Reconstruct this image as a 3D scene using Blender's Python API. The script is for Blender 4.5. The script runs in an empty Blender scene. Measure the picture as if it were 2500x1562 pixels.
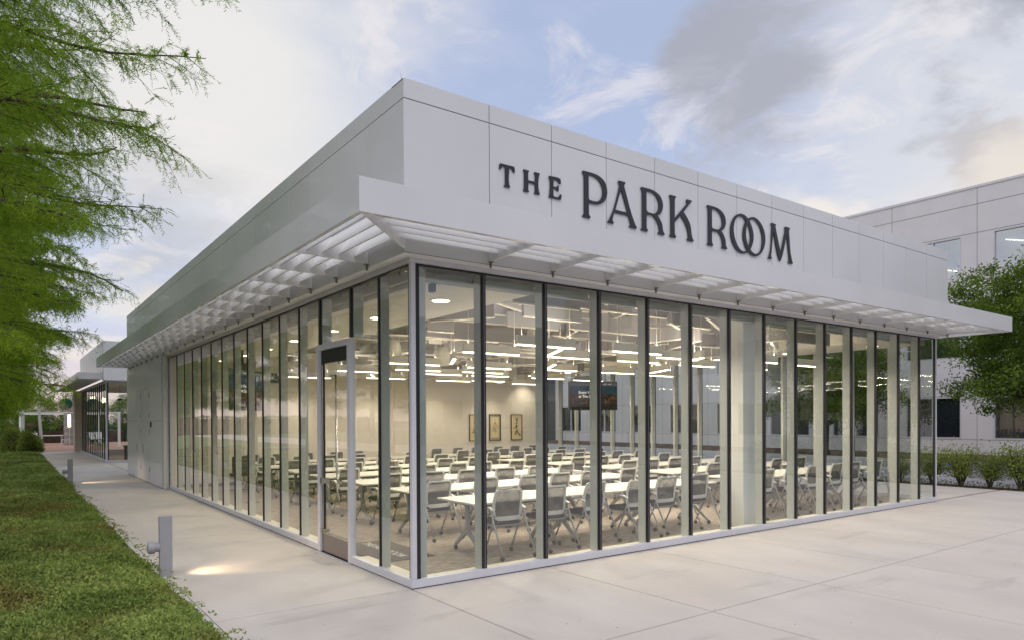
import bpy, math, random
import numpy as np
from mathutils import Vector, Matrix
rnd = random.Random(7)
S = bpy.context.scene
COL = S.collection
# ------------------------------------------------------------------ camera
F = Vector((0.59073734, 0.8068244, -0.00798572)); Rt = Vector((0.80681715, -0.59078073, -0.00492027)); Up = Vector((0.0086876, 0.00353643, 0.99995601))
cd = bpy.data.cameras.new("camera"); cam = bpy.data.objects.new("camera", cd); COL.objects.link(cam)
cam.matrix_world = Matrix(((Rt.x, Up.x, -F.x, -3.6836), (Rt.y, Up.y, -F.y, -6.9081), (Rt.z, Up.z, -F.z, 1.9045), (0, 0, 0, 1)))
cd.sensor_fit = 'HORIZONTAL'; cd.sensor_width = 36; cd.lens = 1687.5 / 2500 * 36; cd.shift_y = 0.1012
cd.clip_start = 0.05; cd.clip_end = 2000
S.camera = cam
# ------------------------------------------------------------------ world
def nd(t, typ, **kw):
    n = t.nodes.new(typ)
    for k, v in kw.items():
        setattr(n, k, v)
    return n
def mathn(t, op, a, b=None, c=None, clamp=False):
    n = t.nodes.new('ShaderNodeMath'); n.operation = op; n.use_clamp = clamp
    for i, v in enumerate((a, b, c)):
        if v is None: continue
        if isinstance(v, (int, float)): n.inputs[i].default_value = v
        else: t.links.new(v, n.inputs[i])
    return n.outputs[0]
def smooth(t, val, lo, hi):
    n = t.nodes.new('ShaderNodeMapRange'); n.interpolation_type = 'SMOOTHSTEP'
    t.links.new(val, n.inputs[0]); n.inputs[1].default_value = lo; n.inputs[2].default_value = hi
    return n.outputs[0]
def mixc(t, fac, a, b, mode='MIX'):
    n = t.nodes.new('ShaderNodeMix'); n.data_type = 'RGBA'; n.blend_type = mode
    for idx, v in ((0, fac), (6, a), (7, b)):
        if isinstance(v, (int, float)): n.inputs[idx].default_value = v
        elif isinstance(v, tuple): n.inputs[idx].default_value = (*v[:3], 1)
        else: t.links.new(v, n.inputs[idx])
    return n.outputs[2]
SUN_EL, SUN_AZ = math.radians(55), math.radians(218)
W = bpy.data.worlds.new("World"); S.world = W; W.use_nodes = True
t = W.node_tree; t.nodes.clear()
out = nd(t, 'ShaderNodeOutputWorld'); bg = nd(t, 'ShaderNodeBackground'); t.links.new(bg.outputs[0], out.inputs[0])
sky = nd(t, 'ShaderNodeTexSky', sky_type='NISHITA', sun_disc=False, sun_elevation=SUN_EL, sun_rotation=SUN_AZ, air_density=1.0, dust_density=1.6, ozone_density=2.0)
tc = nd(t, 'ShaderNodeTexCoord'); D = tc.outputs['Generated']
sep = nd(t, 'ShaderNodeSeparateXYZ'); t.links.new(D, sep.inputs[0])
zz = mathn(t, 'ADD', mathn(t, 'MAXIMUM', sep.outputs[2], 0.0), 0.22)
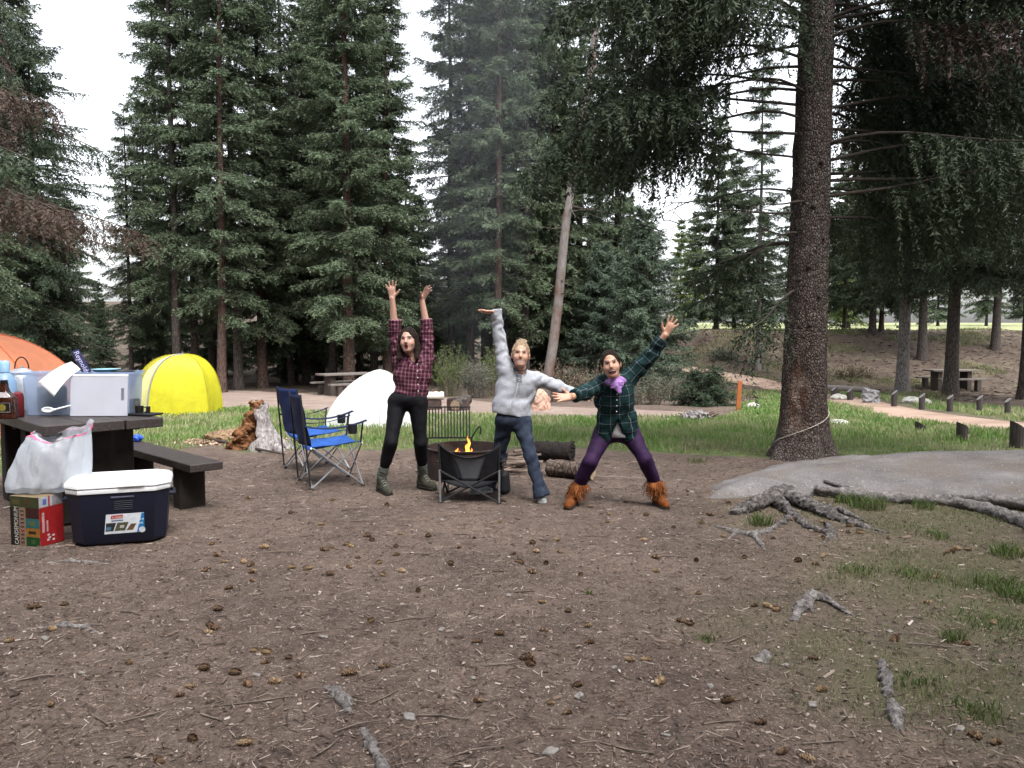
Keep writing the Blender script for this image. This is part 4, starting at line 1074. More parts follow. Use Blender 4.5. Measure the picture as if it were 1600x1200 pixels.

|---|

Restate each of the entries above word for word and skip every image.

Reconstruct this image as a 3D scene using Blender's Python API. The script is for Blender 4.5. The script runs in an empty Blender scene. Measure the picture as if it were 2500x1562 pixels.
import bpy, math, random
import numpy as np
from mathutils import Vector, Matrix
rnd = random.Random(7)
S = bpy.context.scene
COL = S.collection
# ------------------------------------------------------------------ camera
F = Vector((0.59073734, 0.8068244, -0.00798572)); Rt = Vector((0.80681715, -0.59078073, -0.00492027)); Up = Vector((0.0086876, 0.00353643, 0.99995601))
cd = bpy.data.cameras.new("camera"); cam = bpy.data.objects.new("camera", cd); COL.objects.link(cam)
cam.matrix_world = Matrix(((Rt.x, Up.x, -F.x, -3.6836), (Rt.y, Up.y, -F.y, -6.9081), (Rt.z, Up.z, -F.z, 1.9045), (0, 0, 0, 1)))
cd.sensor_fit = 'HORIZONTAL'; cd.sensor_width = 36; cd.lens = 1687.5 / 2500 * 36; cd.shift_y = 0.1012
cd.clip_start = 0.05; cd.clip_end = 2000
S.camera = cam
# ------------------------------------------------------------------ world
def nd(t, typ, **kw):
    n = t.nodes.new(typ)
    for k, v in kw.items():
        setattr(n, k, v)
    return n
def mathn(t, op, a, b=None, c=None, clamp=False):
    n = t.nodes.new('ShaderNodeMath'); n.operation = op; n.use_clamp = clamp
    for i, v in enumerate((a, b, c)):
        if v is None: continue
        if isinstance(v, (int, float)): n.inputs[i].default_value = v
        else: t.links.new(v, n.inputs[i])
    return n.outputs[0]
def smooth(t, val, lo, hi):
    n = t.nodes.new('ShaderNodeMapRange'); n.interpolation_type = 'SMOOTHSTEP'
    t.links.new(val, n.inputs[0]); n.inputs[1].default_value = lo; n.inputs[2].default_value = hi
    return n.outputs[0]
def mixc(t, fac, a, b, mode='MIX'):
    n = t.nodes.new('ShaderNodeMix'); n.data_type = 'RGBA'; n.blend_type = mode
    for idx, v in ((0, fac), (6, a), (7, b)):
        if isinstance(v, (int, float)): n.inputs[idx].default_value = v
        elif isinstance(v, tuple): n.inputs[idx].default_value = (*v[:3], 1)
        else: t.links.new(v, n.inputs[idx])
    return n.outputs[2]
SUN_EL, SUN_AZ = math.radians(55), math.radians(218)
W = bpy.data.worlds.new("World"); S.world = W; W.use_nodes = True
t = W.node_tree; t.nodes.clear()
out = nd(t, 'ShaderNodeOutputWorld'); bg = nd(t, 'ShaderNodeBackground'); t.links.new(bg.outputs[0], out.inputs[0])
sky = nd(t, 'ShaderNodeTexSky', sky_type='NISHITA', sun_disc=False, sun_elevation=SUN_EL, sun_rotation=SUN_AZ, air_density=1.0, dust_density=1.6, ozone_density=2.0)
tc = nd(t, 'ShaderNodeTexCoord'); D = tc.outputs['Generated']
sep = nd(t, 'ShaderNodeSeparateXYZ'); t.links.new(D, sep.inputs[0])
zz = mathn(t, 'ADD', mathn(t, 'MAXIMUM', sep.outputs[2], 0.0), 0.22)
Keep writing the Blender script for this image. This is part 4, starting at line 1074. More parts follow. Use Blender 4.5. Measure the picture as if it were 1600x1200 pixels.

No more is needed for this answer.